Satya Nadella AI deal
The Federal Government signs a landmark agreement with Microsoft, promising jobs, infrastructure and a seat at the table for one of Australia’s fastest-growing communities.
Australia has taken a significant step in its artificial intelligence future, with the Federal Government signing a Memorandum of Understanding with Microsoft that unlocks a $25 billion investment into the country’s digital economy and commits to training three million Australian workers.
On 23 April, Prime Minister Anthony Albanese stood alongside Microsoft CEO Satya Nadella in Sydney to announce the company’s largest ever investment in Australia, a $25 billion commitment that will reshape the country’s AI landscape over the next three years.

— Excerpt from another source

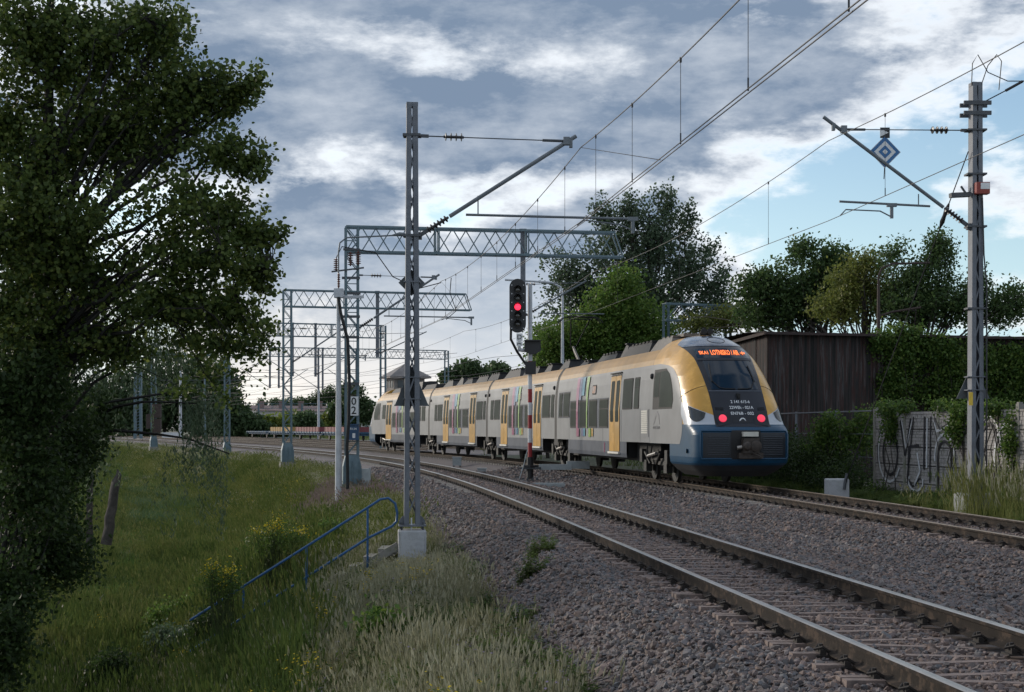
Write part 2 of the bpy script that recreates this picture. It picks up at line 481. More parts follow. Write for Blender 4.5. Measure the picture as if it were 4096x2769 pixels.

For the Indian Australian community, which has long been woven into the fabric of Australia’s technology sector as engineers, developers, entrepreneurs and educators, the announcement signals something more than a policy milestone. It is an acknowledgement that the AI economy is arriving, and that Australia intends to shape it on its own terms.
The agreement builds on the National AI Plan launched in late 2025 and extends Microsoft’s existing footprint in Australia, adding to the $5 billion cloud and AI investment the company announced in 2023. The new MoU covers continued infrastructure investment, collaboration with the AI Safety Institute and the National AI Centre, and a commitment to sustainable and secure data centre operations aligned with government expectations around energy and water use.

Minister for Industry and Innovation Tim Ayres said the agreement is designed to ensure that AI “delivers real economic and social benefits for Australians while keeping safety front of mind.” Assistant Minister Andrew Charlton framed it as part of a broader effort to set “the regional benchmark for safe, secure and inclusive AI.”
For a community that has contributed so substantially to Australia’s technology workforce, the promise of three million workers receiving AI training carries particular resonance. Indian Australians are disproportionately represented in STEM fields, and as AI reshapes industries from healthcare to finance to education, access to reskilling and upskilling pathways will shape who benefits and who is left behind.
The MoU also signals Australia’s ambition to position itself as a trusted regional hub for AI, a goal that places the country in conversation with India’s own rapidly expanding technology sector. With bilateral ties between India and Australia continuing to deepen, a stronger Australian AI ecosystem may create new corridors for collaboration, talent and investment between the two nations.
Microsoft has operated in Australia for more than 40 years. This agreement is perhaps its most consequential commitment yet.